_Task directions:_ Keep only the lines of the data below that contain "wide", and copy them.

— START Items —

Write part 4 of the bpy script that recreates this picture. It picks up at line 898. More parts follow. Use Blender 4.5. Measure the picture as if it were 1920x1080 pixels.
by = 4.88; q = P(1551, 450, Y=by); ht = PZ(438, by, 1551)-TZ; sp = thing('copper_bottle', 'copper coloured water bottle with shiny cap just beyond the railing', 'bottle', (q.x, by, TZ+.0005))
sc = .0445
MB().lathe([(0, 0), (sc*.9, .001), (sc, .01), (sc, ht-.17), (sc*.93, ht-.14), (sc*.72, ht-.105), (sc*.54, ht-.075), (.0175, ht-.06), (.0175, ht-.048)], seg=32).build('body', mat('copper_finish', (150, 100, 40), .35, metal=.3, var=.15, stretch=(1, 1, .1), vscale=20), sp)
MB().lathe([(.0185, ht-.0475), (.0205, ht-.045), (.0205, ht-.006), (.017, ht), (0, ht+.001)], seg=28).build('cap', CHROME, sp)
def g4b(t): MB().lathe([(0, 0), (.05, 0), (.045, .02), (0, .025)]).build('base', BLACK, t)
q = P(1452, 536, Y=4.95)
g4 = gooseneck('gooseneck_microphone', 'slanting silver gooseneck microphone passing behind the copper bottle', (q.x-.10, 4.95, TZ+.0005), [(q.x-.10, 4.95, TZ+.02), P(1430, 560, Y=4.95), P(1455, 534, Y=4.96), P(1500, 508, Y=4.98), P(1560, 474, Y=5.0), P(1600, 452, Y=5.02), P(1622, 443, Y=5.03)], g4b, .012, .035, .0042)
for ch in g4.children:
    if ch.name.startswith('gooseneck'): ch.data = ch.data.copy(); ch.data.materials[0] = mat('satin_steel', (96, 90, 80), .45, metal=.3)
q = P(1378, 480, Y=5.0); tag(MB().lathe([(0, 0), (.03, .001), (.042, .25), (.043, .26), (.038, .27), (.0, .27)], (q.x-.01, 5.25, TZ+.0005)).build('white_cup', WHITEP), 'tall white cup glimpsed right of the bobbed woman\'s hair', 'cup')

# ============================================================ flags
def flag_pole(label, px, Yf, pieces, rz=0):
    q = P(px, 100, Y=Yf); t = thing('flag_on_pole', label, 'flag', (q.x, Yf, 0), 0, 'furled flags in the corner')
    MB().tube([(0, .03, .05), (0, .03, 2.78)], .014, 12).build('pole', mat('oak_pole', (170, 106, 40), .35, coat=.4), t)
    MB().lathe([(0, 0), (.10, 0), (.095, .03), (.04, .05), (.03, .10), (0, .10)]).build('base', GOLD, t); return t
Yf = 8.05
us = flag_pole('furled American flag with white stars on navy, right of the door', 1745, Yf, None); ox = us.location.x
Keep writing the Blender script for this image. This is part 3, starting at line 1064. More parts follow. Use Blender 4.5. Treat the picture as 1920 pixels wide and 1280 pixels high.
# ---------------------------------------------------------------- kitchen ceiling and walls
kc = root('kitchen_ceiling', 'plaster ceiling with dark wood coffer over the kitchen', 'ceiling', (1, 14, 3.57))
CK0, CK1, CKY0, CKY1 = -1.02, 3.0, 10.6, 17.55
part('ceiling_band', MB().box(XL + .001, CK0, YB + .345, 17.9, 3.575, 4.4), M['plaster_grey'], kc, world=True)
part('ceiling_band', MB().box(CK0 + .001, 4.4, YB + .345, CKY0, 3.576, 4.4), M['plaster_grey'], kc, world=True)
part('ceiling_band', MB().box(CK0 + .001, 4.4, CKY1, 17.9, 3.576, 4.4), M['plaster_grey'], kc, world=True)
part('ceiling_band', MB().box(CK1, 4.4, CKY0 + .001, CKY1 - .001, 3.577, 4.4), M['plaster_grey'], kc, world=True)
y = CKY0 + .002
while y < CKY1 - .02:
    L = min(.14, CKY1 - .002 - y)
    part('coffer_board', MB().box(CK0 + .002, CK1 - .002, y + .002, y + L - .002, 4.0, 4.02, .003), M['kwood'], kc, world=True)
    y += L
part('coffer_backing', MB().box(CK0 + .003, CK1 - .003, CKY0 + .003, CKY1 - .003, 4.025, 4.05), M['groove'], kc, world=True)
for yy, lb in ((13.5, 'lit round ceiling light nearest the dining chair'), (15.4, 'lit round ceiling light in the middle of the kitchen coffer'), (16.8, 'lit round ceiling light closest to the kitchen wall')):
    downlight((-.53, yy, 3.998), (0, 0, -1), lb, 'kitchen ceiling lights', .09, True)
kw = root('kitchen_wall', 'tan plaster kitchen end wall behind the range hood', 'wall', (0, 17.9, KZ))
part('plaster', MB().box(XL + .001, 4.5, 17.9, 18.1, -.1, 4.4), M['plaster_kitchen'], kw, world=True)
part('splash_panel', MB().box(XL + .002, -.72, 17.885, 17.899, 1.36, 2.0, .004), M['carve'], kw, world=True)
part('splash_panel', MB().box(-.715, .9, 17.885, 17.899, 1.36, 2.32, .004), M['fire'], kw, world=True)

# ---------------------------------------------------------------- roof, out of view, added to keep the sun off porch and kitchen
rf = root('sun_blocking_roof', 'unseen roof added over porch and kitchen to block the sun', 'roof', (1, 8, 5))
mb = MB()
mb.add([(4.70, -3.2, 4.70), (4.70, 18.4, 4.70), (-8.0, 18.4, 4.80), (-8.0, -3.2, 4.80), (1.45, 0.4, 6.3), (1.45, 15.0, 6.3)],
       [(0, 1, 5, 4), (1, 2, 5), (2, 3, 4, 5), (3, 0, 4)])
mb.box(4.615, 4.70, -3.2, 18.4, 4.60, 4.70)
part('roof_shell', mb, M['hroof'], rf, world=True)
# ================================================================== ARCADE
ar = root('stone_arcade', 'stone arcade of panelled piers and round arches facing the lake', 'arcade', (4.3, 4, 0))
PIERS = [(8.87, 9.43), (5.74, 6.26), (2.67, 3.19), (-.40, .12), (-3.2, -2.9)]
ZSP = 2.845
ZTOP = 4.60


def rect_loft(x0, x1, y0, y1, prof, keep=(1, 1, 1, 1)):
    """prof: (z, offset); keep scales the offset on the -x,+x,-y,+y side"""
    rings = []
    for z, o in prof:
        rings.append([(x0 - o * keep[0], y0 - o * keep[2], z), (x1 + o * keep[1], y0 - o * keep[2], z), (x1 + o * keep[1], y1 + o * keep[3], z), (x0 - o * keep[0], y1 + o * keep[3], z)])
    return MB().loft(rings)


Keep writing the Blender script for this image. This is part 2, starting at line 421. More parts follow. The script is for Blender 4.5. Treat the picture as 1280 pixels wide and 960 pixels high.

— END Items —

_Solution for this task:_
Keep writing the Blender script for this image. This is part 3, starting at line 1064. More parts follow. Use Blender 4.5. Treat the picture as 1920 pixels wide and 1280 pixels high.
Keep writing the Blender script for this image. This is part 2, starting at line 421. More parts follow. The script is for Blender 4.5. Treat the picture as 1280 pixels wide and 960 pixels high.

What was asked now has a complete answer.